### Data
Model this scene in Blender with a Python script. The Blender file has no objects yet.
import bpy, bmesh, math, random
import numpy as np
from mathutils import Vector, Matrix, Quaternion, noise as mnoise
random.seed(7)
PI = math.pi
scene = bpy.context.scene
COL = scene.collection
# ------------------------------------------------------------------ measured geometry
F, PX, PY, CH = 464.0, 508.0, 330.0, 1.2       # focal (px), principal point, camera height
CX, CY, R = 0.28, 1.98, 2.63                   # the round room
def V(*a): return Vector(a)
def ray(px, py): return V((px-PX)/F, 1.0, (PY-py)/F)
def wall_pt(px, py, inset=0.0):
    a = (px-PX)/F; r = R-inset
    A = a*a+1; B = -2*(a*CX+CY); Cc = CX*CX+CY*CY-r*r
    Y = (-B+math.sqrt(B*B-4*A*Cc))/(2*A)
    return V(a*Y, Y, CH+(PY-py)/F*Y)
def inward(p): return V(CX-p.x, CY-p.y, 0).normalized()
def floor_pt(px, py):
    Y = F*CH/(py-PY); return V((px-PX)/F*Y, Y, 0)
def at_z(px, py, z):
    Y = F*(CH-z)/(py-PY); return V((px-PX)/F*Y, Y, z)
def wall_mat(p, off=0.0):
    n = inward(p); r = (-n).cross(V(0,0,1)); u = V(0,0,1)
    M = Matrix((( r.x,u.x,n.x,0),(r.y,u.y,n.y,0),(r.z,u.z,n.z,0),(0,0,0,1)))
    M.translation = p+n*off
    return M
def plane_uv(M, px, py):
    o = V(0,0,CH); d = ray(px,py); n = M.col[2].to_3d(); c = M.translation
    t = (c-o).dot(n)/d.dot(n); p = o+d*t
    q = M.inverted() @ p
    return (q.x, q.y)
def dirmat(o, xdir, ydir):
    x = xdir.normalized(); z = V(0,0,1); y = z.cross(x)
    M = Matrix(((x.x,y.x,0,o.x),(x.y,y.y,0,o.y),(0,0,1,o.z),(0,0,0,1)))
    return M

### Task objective
Where a line holds the string "scene", copy that line.

### In response
Model this scene in Blender with a Python script. The Blender file has no objects yet.
scene = bpy.context.scene
COL = scene.collection